Given such failing, what is needed is the legal space for direct action and the Brazilian constitution gives us an example of how this can be done.

In Chapter 3 it creates the concept of a ”social function” for rural land that requires land to be adequately used in a way that preserves the environment, respects labour laws, and benefits the owner and labourers. The government has the power to expropriate land not performing its “social function” and more interestingly gives ownership of up to 50 hectares of land to a landless person who occupies and uses such land, for a period of five years. This has been important to the mobilisation and land occupation strategies of the MST (Landless Rural Workers Movement) through which hundreds of thousands of families have occupied close to five million hectares of previously unused rural land. Provisions, such as limiting the size of land and giving such rights only to those who do not already own land, reduce the risk of elite capture. And to the alarmists; please note that this has not led to anarchy or stopped Brazil being a global agricultural power house.

A dialogue on what the social function of land in South Africa should be, if well facilitated, could be a powerful process akin to the “conversations on the meanings of land in South Africa” that Nomboniso Gasa wrote passionately about in the City Press of March 18.

It would be a means to openly address and then incorporate into the constitution our national values related to land (public and private), from production to identity and justice issues, and also be clear on what must not happen on land, such as abuse of workers.

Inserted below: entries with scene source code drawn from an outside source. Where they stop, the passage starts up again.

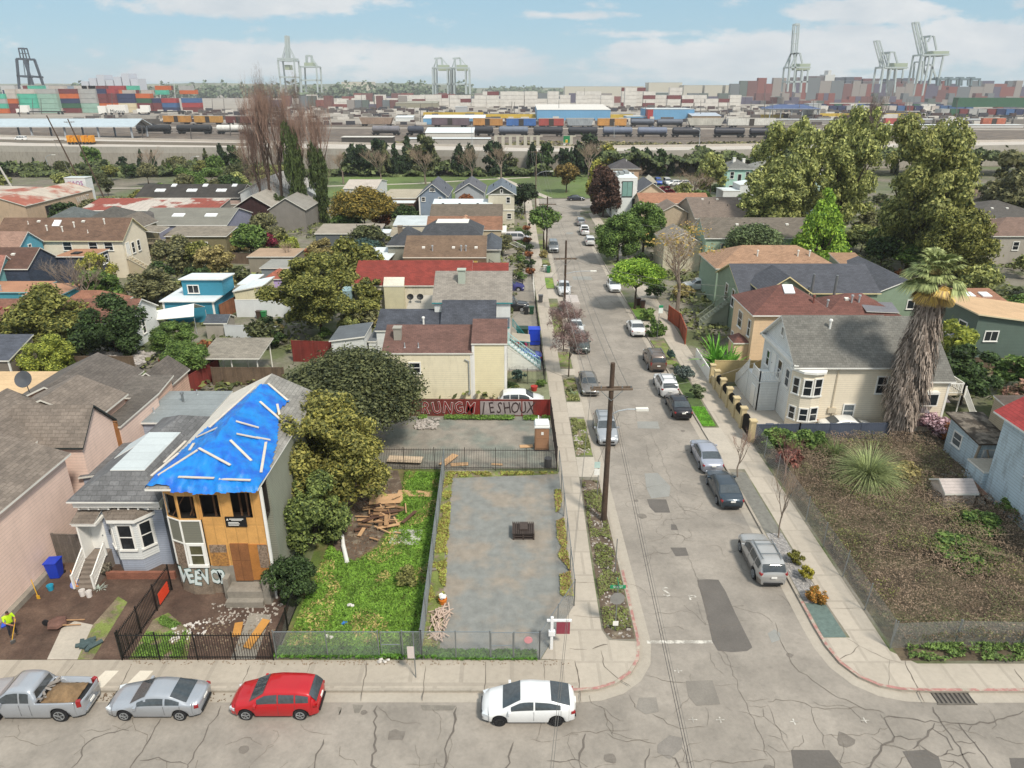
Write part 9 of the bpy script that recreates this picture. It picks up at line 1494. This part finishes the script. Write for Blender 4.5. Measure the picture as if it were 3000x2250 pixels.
# ------------------------------------------------------------------ people
def person(x,y,rz,label,shirt,trousers,pose,s=1.0):
 J=dict(pel=(0,0,.95),ab=(.02,0,1.12),ch=(.06,0,1.38),nk=(.10,0,1.52),hd=(.14,0,1.64),tp=(.15,0,1.76),lh=(0,.1,.9),lk=(.06,.13,.5),la=(-.02,.14,.09),lt=(.16,.15,.05),rh=(0,-.1,.9),rk=(.02,-.13,.5),ra=(-.08,-.15,.09),rt=(.1,-.16,.05),ls=(.05,.2,1.43),le=(.12,.27,1.17),lw=(.34,.16,1.08),rs=(.05,-.2,1.43),re=(.14,-.27,1.15),rw=(.36,-.05,.96));J.update(pose)
 rad=dict(pel=.15,ab=.14,ch=.16,nk=.065,hd=.095,tp=.07,lh=.095,lk=.065,la=.045,lt=.04,rh=.095,rk=.065,ra=.045,rt=.04,ls=.07,le=.05,lw=.036,rs=.07,re=.05,rw=.036)
 for sd in 'lr':
  w=Vector(J[sd+'w']);d=(w-Vector(J[sd+'e'])).normalized();J[sd+'p']=tuple(w+d*.07);rad[sd+'p']=.032
  for k in range(4):J[f'{sd}f{k}']=tuple(w+d*(.13+.01*(k in(1,2)))+Vector((.02,(k-1.5)*.018,-.02)));rad[f'{sd}f{k}']=.009
  J[sd+'th']=tuple(w+d*.08+Vector((.02,.04 if sd=='r' else-.04,.03)));rad[sd+'th']=.01
 E_=[('pel','ab'),('ab','ch'),('ch','nk'),('nk','hd'),('hd','tp'),('pel','lh'),('lh','lk'),('lk','la'),('la','lt'),('pel','rh'),('rh','rk'),('rk','ra'),('ra','rt'),('ch','ls'),('ls','le'),('le','lw'),('ch','rs'),('rs','re'),('re','rw')]
 for sd in 'lr':E_+=[(sd+'w',sd+'p')]+[(sd+'p',f'{sd}f{k}')for k in range(4)]+[(sd+'w',sd+'th')]
 nm=list(J);me=bpy.data.meshes.new('body');me.from_pydata([tuple(c*s for c in J[k])for k in nm],[(nm.index(a),nm.index(b_))for a,b_ in E_],[]);o=bpy.data.objects.new('body',me);C.objects.link(o);md=o.modifiers.new('s','SKIN');
 for i,k in enumerate(nm):me.skin_vertices[0].data[i].radius=(rad[k]*s,rad[k]*s);me.skin_vertices[0].data[i].use_root=k=='pel'
 o.modifiers.new('u','SUBSURF').render_levels=2;o.modifiers['u'].levels=2;bpy.context.view_layer.update();m2=bpy.data.meshes.new_from_object(o.evaluated_get(bpy.context.evaluated_depsgraph_get()));bpy.data.objects.remove(o)
 sk,sh,tr,hr,bt=plain('#9a6a50',.6),shirt,trousers,plain('#2a201a'),plain('#3a322c');m2.materials.clear();[m2.materials.append(q)for q in(sk,sh,tr,hr,bt)]
 for f in m2.polygons:
  c=f.center/s;f.use_smooth=True;arm=abs(c.y)>.19 and c.z>.8;hand=c.x>.26 and c.z>.7 and c.z<1.4
  f.material_index=3 if(c.z>1.66 or(c.z>1.58 and c.x<.12))else 0 if c.z>1.5 or hand or(arm and c.z<1.22)else 1 if c.z>.92 else 4 if c.z<.13 else 2
 r=local_empty('person',(x,y,0),label,'person',None,rz);b=bpy.data.objects.new('body',m2);C.objects.link(b);b.parent=r
 g=MB();hx,hy,hz_=(c*s for c in J['hd']);[g.obox((hx+.088*s,hy+q*.035*s,hz_+.02*s),(.02,.018,.012))for q in(-1,1)];g.obox((hx+.1*s,hy,hz_-.01),(.035,.02,.035));g.obox((hx+.085*s,hy,hz_-.055*s),(.02,.045,.01));g.build('face_features',plain('#6a4436'),r);return r
w=person(-27.5,30.75,R(-35),'worker in a lime yellow shirt digging with a shovel',mat('#b8e020',.7,.08,3,name='hi_vis'),plain('#2a2c34'),{});
d=Vector((math.cos(R(-35)),math.sin(R(-35)),0));s_=Vector((-d.y,d.x,0));A=Vector((-27.5,30.75,0))+d*.36+s_*.22+Vector((0,0,1.2));B=Vector((-27.5,30.75,0))+d*.62-s_*.28+Vector((0,0,.25));r=empty('shovel',tuple(B),'long yellow-handled shovel held by the worker','shovel');g=MB();g.tube(A,B,.022,.022,6);g.build('handle',plain('#d0a02a'),r);g=MB();g.obox(tuple(B-Vector((0,0,.12))+d*.04),(.03,.24,.3),R(-35),0,0,.3);g.build('blade',METAL,r)
person(3.6,149.5,R(-90),'distant pedestrian in dark clothes on the left pavement',plain('#1f2024'),plain('#22242a'),{})
for x,y,c,lab in((-28.0,33.8,'#d0a02a','yellow-handled tool leaning on the pink wall'),(-26.2,34.7,'#c8781e','orange-handled spade standing by the cottage steps')):g=MB();g.tube((x,y,0),(x-.3,y+.25,1.2),.025);g.obox((x,y,.1),(.18,.04,.28));one(g,'garden_tool',plain(c),lab,'tool')
g=MB();rg=random.Random(3);n=26
for i in range(n):y=33.0+i*.045;g.beam((-20.4,y,.25),(-20.4,y+.02,1.0),.02,.03)
[g.beam((-20.4,33,z),(-20.4,34.2,z),.02,.03)for z in(.3,.5,.7,.9)];one(g,'safety_netting',plain('#d8482a'),'orange plastic safety netting hung on the iron fence','netting')
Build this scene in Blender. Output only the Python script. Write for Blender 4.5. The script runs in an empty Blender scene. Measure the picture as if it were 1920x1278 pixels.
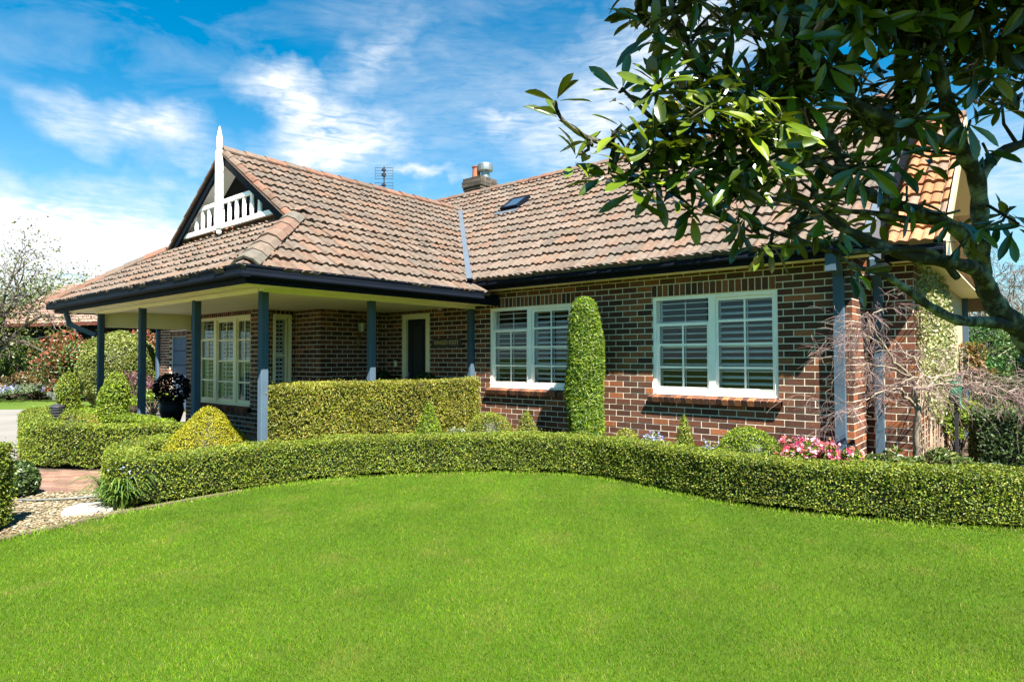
import bpy, bmesh, math, random
import numpy as np
from mathutils import Vector, Matrix
random.seed(7); RNG = np.random.default_rng(11)
R = math.radians
scene = bpy.context.scene
COL = scene.collection
SUN = np.array([.62, -.34, 1.0]); SUN /= np.linalg.norm(SUN)
CAM = np.array([4.994, -8.155, 1.6])

# ------------------------------------------------------------------ materials
def new_mat(name):
    m = bpy.data.materials.new(name); m.use_nodes = True
    nt = m.node_tree; nt.nodes.clear()
    return m, nt, nt.nodes, nt.links
def node(nodes, t, **kw):
    n = nodes.new(t)
    for k, v in kw.items(): setattr(n, k, v)
    return n
def mat(name, color=None, rough=.6, spec=.4, noise=0.0, nscale=8.0, bump=0.0, bscale=60.0, metal=0.0, stain=None, stain_scale=3.0, stain_amt=.5):
    """color None -> the mesh's own per-piece colour attribute"""
    m, nt, N, L = new_mat(name)
    out = node(N, 'ShaderNodeOutputMaterial'); p = node(N, 'ShaderNodeBsdfPrincipled')
    L.new(p.outputs[0], out.inputs[0])
    p.inputs['Roughness'].default_value = rough; p.inputs['Metallic'].default_value = metal
    p.inputs['Specular IOR Level'].default_value = spec
    tc = node(N, 'ShaderNodeTexCoord')
    if color is None:
        c = node(N, 'ShaderNodeAttribute', attribute_name='Col').outputs['Color']
    else:
        rgb = node(N, 'ShaderNodeRGB'); rgb.outputs[0].default_value = (*color, 1); c = rgb.outputs[0]
    if noise:
        t = node(N, 'ShaderNodeTexNoise'); t.inputs['Scale'].default_value = nscale; t.inputs['Detail'].default_value = 6
        L.new(tc.outputs['Object'], t.inputs['Vector'])
        mr = node(N, 'ShaderNodeMapRange'); mr.inputs[1].default_value = .25; mr.inputs[2].default_value = .75
        mr.inputs[3].default_value = 1 - noise; mr.inputs[4].default_value = 1 + noise
        L.new(t.outputs['Fac'], mr.inputs[0])
        mx = node(N, 'ShaderNodeVectorMath', operation='SCALE'); L.new(c, mx.inputs[0]); L.new(mr.outputs[0], mx.inputs['Scale'])
        c = mx.outputs[0]
    if stain:
        t = node(N, 'ShaderNodeTexNoise'); t.inputs['Scale'].default_value = stain_scale; t.inputs['Detail'].default_value = 8; t.inputs['Roughness'].default_value = .65
        L.new(tc.outputs['Object'], t.inputs['Vector'])
        mr = node(N, 'ShaderNodeMapRange'); mr.inputs[1].default_value = .48; mr.inputs[2].default_value = .66; mr.inputs[4].default_value = stain_amt
        L.new(t.outputs['Fac'], mr.inputs[0])
        mx = node(N, 'ShaderNodeMix', data_type='RGBA'); mx.inputs[7].default_value = (*stain, 1)
        L.new(mr.outputs[0], mx.inputs[0]); L.new(c, mx.inputs[6]); c = mx.outputs[2]
    L.new(c, p.inputs['Base Color'])
    if bump:
        t = node(N, 'ShaderNodeTexNoise'); t.inputs['Scale'].default_value = bscale; t.inputs['Detail'].default_value = 5
        L.new(tc.outputs['Object'], t.inputs['Vector'])
        b = node(N, 'ShaderNodeBump'); b.inputs['Strength'].default_value = bump; b.inputs['Distance'].default_value = .01
        L.new(t.outputs['Fac'], b.inputs['Height']); L.new(b.outputs[0], p.inputs['Normal'])
    return m
def leaf_mat(name, rough=.5, trans=.3, spec=.35, patch=.35, pscale=2.2):
    m, nt, N, L = new_mat(name)
    out = node(N, 'ShaderNodeOutputMaterial'); p = node(N, 'ShaderNodeBsdfPrincipled'); tr = node(N, 'ShaderNodeBsdfTranslucent')
    p.inputs['Roughness'].default_value = rough; p.inputs['Specular IOR Level'].default_value = spec
    a = node(N, 'ShaderNodeAttribute', attribute_name='Col'); tc = node(N, 'ShaderNodeTexCoord')
    t = node(N, 'ShaderNodeTexNoise'); t.inputs['Scale'].default_value = pscale; t.inputs['Detail'].default_value = 4
    L.new(tc.outputs['Object'], t.inputs['Vector'])
    mr = node(N, 'ShaderNodeMapRange'); mr.inputs[1].default_value = .3; mr.inputs[2].default_value = .7
    mr.inputs[3].default_value = 1 - patch; mr.inputs[4].default_value = 1 + patch; L.new(t.outputs['Fac'], mr.inputs[0])
    mx = node(N, 'ShaderNodeVectorMath', operation='SCALE'); L.new(a.outputs['Color'], mx.inputs[0]); L.new(mr.outputs[0], mx.inputs['Scale'])
    L.new(mx.outputs[0], p.inputs['Base Color'])
    br = node(N, 'ShaderNodeMix', data_type='RGBA', blend_type='MULTIPLY'); br.inputs[0].default_value = 1
    br.inputs[7].default_value = (1.25, 1.3, .45, 1); L.new(mx.outputs[0], br.inputs[6]); L.new(br.outputs[2], tr.inputs[0])
    ms = node(N, 'ShaderNodeMixShader'); ms.inputs[0].default_value = trans
    L.new(p.outputs[0], ms.inputs[1]); L.new(tr.outputs[0], ms.inputs[2]); L.new(ms.outputs[0], out.inputs[0])
    return m
def glass_mat(name):
    m, nt, N, L = new_mat(name)
    out = node(N, 'ShaderNodeOutputMaterial'); g = node(N, 'ShaderNodeBsdfGlossy'); t = node(N, 'ShaderNodeBsdfTransparent')
    g.inputs['Roughness'].default_value = .015; g.inputs[0].default_value = (.95, .97, 1, 1); t.inputs[0].default_value = (.95, .97, .97, 1)
    f = node(N, 'ShaderNodeFresnel'); f.inputs[0].default_value = 1.52
    ad = node(N, 'ShaderNodeMath', operation='MULTIPLY'); ad.inputs[1].default_value = .85; L.new(f.outputs[0], ad.inputs[0])
    tc = node(N, 'ShaderNodeTexCoord'); nz = node(N, 'ShaderNodeTexNoise'); nz.inputs['Scale'].default_value = 2.5
    L.new(tc.outputs['Object'], nz.inputs['Vector'])
    b = node(N, 'ShaderNodeBump'); b.inputs['Strength'].default_value = .04; L.new(nz.outputs['Fac'], b.inputs['Height']); L.new(b.outputs[0], g.inputs['Normal'])
    ms = node(N, 'ShaderNodeMixShader'); L.new(ad.outputs[0], ms.inputs[0]); L.new(t.outputs[0], ms.inputs[1]); L.new(g.outputs[0], ms.inputs[2])
    L.new(ms.outputs[0], out.inputs[0]); return m

M = dict(
    brick=mat('brick', None, .85, .18, noise=.25, nscale=28, bump=.35, bscale=90, stain=(.07, .052, .042), stain_scale=1.3, stain_amt=.3),
    mortar=mat('mortar', (.60, .53, .41), .9, .15, noise=.15, nscale=30),
    tile=mat('terracotta_tile', None, .85, .2, noise=.3, nscale=14, bump=.4, bscale=55, stain=(.088, .080, .064), stain_scale=7, stain_amt=.65),
    tile_new=mat('clean_terracotta', None, .8, .2, noise=.2, nscale=14, bump=.3, bscale=55, stain=(.12, .085, .06), stain_scale=5, stain_amt=.5),
    navy=mat('navy_paint', (.005, .007, .012), .6, .06, noise=.1, nscale=3),
    postpaint=mat('blue_grey_paint', (.055, .085, .115), .65, .05, noise=.12, nscale=4, bump=.05, bscale=30),
    cream=mat('cream_paint', (.84, .74, .46), .5, .4, noise=.06, nscale=2.5),
    render=mat('cream_render', (.30, .25, .165), .85, .2, noise=.1, nscale=1.5, bump=.1, bscale=80),
    white=mat('white_paint', (.90, .90, .88), .4, .45, noise=.05, nscale=4),
    framew=mat('window_paint', (.86, .80, .72), .4, .45, noise=.06, nscale=5),
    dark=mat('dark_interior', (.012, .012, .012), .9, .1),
    door=mat('door_paint', (.012, .014, .017), .4, .3, noise=.1, nscale=5),
    garage=mat('blue_door_paint', (.045, .08, .14), .45, .4, noise=.05),
    valley=mat('grey_flashing', (.065, .08, .10), .45, .5, noise=.1, nscale=6),
    metal=mat('galvanised_metal', (.22, .24, .25), .45, .5, metal=.7, noise=.1, nscale=8),
    wire=mat('dark_metal', (.03, .03, .035), .5, .4, metal=.3),
    clay=mat('clay_pot', (.22, .085, .045), .8, .2, noise=.2, nscale=10),
    brass=mat('aged_brass', (.16, .11, .05), .4, .5, metal=.7, noise=.2, nscale=30),
    gold=mat('gold_lettering', (.42, .30, .09), .4, .5, metal=.2, noise=.25, nscale=60),
    signboard=mat('bronze_plaque', (.022, .024, .016), .45, .4, noise=.2, nscale=20),
    bark=mat('mottled_bark', (.030, .024, .017), .9, .15, noise=.3, nscale=20, bump=.6, bscale=50, stain=(.26, .26, .19), stain_scale=18, stain_amt=.8),
    twig=mat('maple_bark', (.16, .12, .09), .8, .2, noise=.3, nscale=25, stain=(.30, .27, .20), stain_scale=14, stain_amt=.7),
    twigred=mat('maple_twig', None, .7, .2, noise=.2, nscale=20),
    woodtrunk=mat('trunk_bark', (.06, .048, .035), .9, .15, noise=.3, nscale=12, bump=.4, bscale=30),
    baretwig=mat('bare_twig', None, .9, .1),
    leaf=leaf_mat('hedge_leaf', patch=.3),
    leafsm=leaf_mat('topiary_leaf', patch=.22, pscale=5),
    leafbig=leaf_mat('shrub_leaf', .4, .25, .45, patch=.3, pscale=1.2),
    petal=leaf_mat('petal', .6, .4, .2, patch=.1),
    floor=mat('verandah_paving', (.16, .13, .11), .6, .4, noise=.2, nscale=6),
    slab=mat('stone_slab', (.30, .28, .24), .85, .2, noise=.2, nscale=7, bump=.3, bscale=40, stain=(.18, .16, .12), stain_scale=6, stain_amt=.5),
    timber=mat('edging_timber', (.10, .07, .055), .9, .1, noise=.3, nscale=20),
    hose=mat('grey_hose', (.10, .11, .10), .6, .3),
    greenp=mat('green_plastic', (.015, .12, .07), .45, .4),
    lampglass=mat('lamp_glass', (.5, .5, .42), .2, .5),
    ceramic=mat('black_urn_glaze', (.008, .008, .009), .5, .15),
    tank=mat('dark_tank', (.02, .021, .022), .6, .3),
)
M['glass'] = glass_mat('window_glass')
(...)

Second, we need to ensure that the state cannot use any new powers to attack the land rights of people in poverty and black South Africans even more, as we have every reason to believe that this is precisely how they will use such powers. It is not rich white South Africans who have to be worried; around the world it is poor, indigenous and black people who are having land taken away, often without compensation. This is happening in the context of massive and sustained corporate demand for land and natural resources.

The Land Matrix Project tracks large land deals (often land grabs) and currently lists more than 71 million hectares of land (for comparison Zimbabwe is 39 million hectares) as subject to such deals over the last 10 years. In all these cases the state is involved in facilitating the grabbing of land by corporate interests.

South Africa is not exempt from these global trends as we see in examples like the protracted struggle of the Amadiba community in Xolobeni to protect their land and environment from an Australian Mining company and the company’s government allies.

We have to take a long-term view when amending the constitution. We cannot predict all changes in society and certainly not what kind of government will be in power in the years to come. A crude racialisation of constitutional rights would be a dangerous path and also not address the risks of elite abuse from corporate, traditional and government leaders regardless of race. Perhaps the creation of a constitutionally recognised social (maybe social and ecological) function of land could assist again through being clear for what purpose land can and cannot be taken.

Marc Wegerif is a post-doc research fellow in the Human Economy Programme at the University of Pretoria.